# SUPPLIED MATERIAL
********

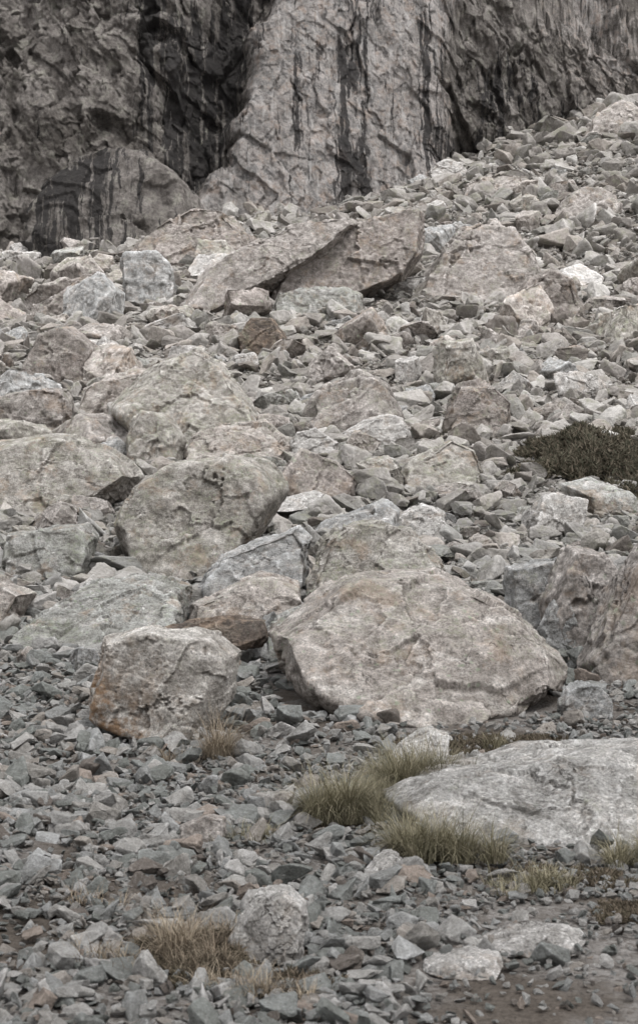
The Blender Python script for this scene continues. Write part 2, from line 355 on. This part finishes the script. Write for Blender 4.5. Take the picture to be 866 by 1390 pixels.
# loose angular blocks strewn over the slope
var=[];mats=[M_pink,M_brown,M_big,M_moss,M_green,M_blue,M_white,M_pink]
for i in range(24):
    r=np.random.default_rng(500+i);P=[]
    e=np.array([1,r.uniform(.6,.95),[.45,.7,.58,.85,.35][i%5]])
    sh=r.normal(0,.22,(3,3));np.fill_diagonal(sh,1)
    for cx in (-1,1):
        for cy in (-1,1):
            for cz in (-1,1):
                q=np.array([cx,cy,cz])*r.uniform(.62,1.05,3);P.append((sh@q)*e*.5)
    for k in range(3):
        q=r.normal(size=3);q/=np.linalg.norm(q);P.append(q*e*.62)
    W,F=rock_shape(P,6,130,7,seed=520+i,cut=(.76,.95));W=W-(W.max(0)+W.min(0))/2;W/=(W.max(0)-W.min(0))[0]
    ob=mkmesh('boulder_shape',W,F,[mats[i%8]],coll=bpy.data.collections.new('tmp'));var.append((ob.data,W[:,2].max()));bpy.data.objects.remove(ob)
r=np.random.default_rng(77)
for y0,y1,n,s0,s1 in ((12.5,24,80,.3,1.0),(21,42,150,.5,2.2),(38,62,130,.7,2.8),(58,86,80,.8,2.4)):
    k=0;t=0
    while k<n and t<6000:
        t+=1;y=r.uniform(y0,y1);x=r.uniform(-1,1)*(1+.29*y)
        if r.random()>.5+.5*sst(4,-4,x*20/y): continue
        s=s0+(s1-s0)*r.random()**2.2
        if any(((x-fx)/(rx+s*.3))**2+((y-fy_)/(ry+s*.3))**2<1 for fx,fy_,rx,ry in foot): continue
        if ((x-5.3)/2.4)**2+((y-25.5)/3.4)**2<1: continue
        me,hz=var[r.integers(0,24)]
        ob=bpy.data.objects.new('boulder',me);scene.collection.objects.link(ob)
        sz_=s*r.uniform(.85,1.25)
        ob.location=(x,y,float(H(x,y))+hz*sz_*.45);ob.rotation_euler=(r.normal(.2,.3),r.normal(0,.3),r.uniform(0,6.28))
        ob.scale=(s,s*r.uniform(.8,1.2),sz_);foot.append((x,y,s*.34,s*.3));k+=1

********

# GOAL
Reproduce the data word for word, excluding its pictures.

# CORRECT RESPONSE
The Blender Python script for this scene continues. Write part 2, from line 355 on. This part finishes the script. Write for Blender 4.5. Take the picture to be 866 by 1390 pixels.
# loose angular blocks strewn over the slope
var=[];mats=[M_pink,M_brown,M_big,M_moss,M_green,M_blue,M_white,M_pink]
for i in range(24):
    r=np.random.default_rng(500+i);P=[]
    e=np.array([1,r.uniform(.6,.95),[.45,.7,.58,.85,.35][i%5]])
    sh=r.normal(0,.22,(3,3));np.fill_diagonal(sh,1)
    for cx in (-1,1):
        for cy in (-1,1):
            for cz in (-1,1):
                q=np.array([cx,cy,cz])*r.uniform(.62,1.05,3);P.append((sh@q)*e*.5)
    for k in range(3):
        q=r.normal(size=3);q/=np.linalg.norm(q);P.append(q*e*.62)
    W,F=rock_shape(P,6,130,7,seed=520+i,cut=(.76,.95));W=W-(W.max(0)+W.min(0))/2;W/=(W.max(0)-W.min(0))[0]
    ob=mkmesh('boulder_shape',W,F,[mats[i%8]],coll=bpy.data.collections.new('tmp'));var.append((ob.data,W[:,2].max()));bpy.data.objects.remove(ob)
r=np.random.default_rng(77)
for y0,y1,n,s0,s1 in ((12.5,24,80,.3,1.0),(21,42,150,.5,2.2),(38,62,130,.7,2.8),(58,86,80,.8,2.4)):
    k=0;t=0
    while k<n and t<6000:
        t+=1;y=r.uniform(y0,y1);x=r.uniform(-1,1)*(1+.29*y)
        if r.random()>.5+.5*sst(4,-4,x*20/y): continue
        s=s0+(s1-s0)*r.random()**2.2
        if any(((x-fx)/(rx+s*.3))**2+((y-fy_)/(ry+s*.3))**2<1 for fx,fy_,rx,ry in foot): continue
        if ((x-5.3)/2.4)**2+((y-25.5)/3.4)**2<1: continue
        me,hz=var[r.integers(0,24)]
        ob=bpy.data.objects.new('boulder',me);scene.collection.objects.link(ob)
        sz_=s*r.uniform(.85,1.25)
        ob.location=(x,y,float(H(x,y))+hz*sz_*.45);ob.rotation_euler=(r.normal(.2,.3),r.normal(0,.3),r.uniform(0,6.28))
        ob.scale=(s,s*r.uniform(.8,1.2),sz_);foot.append((x,y,s*.34,s*.3));k+=1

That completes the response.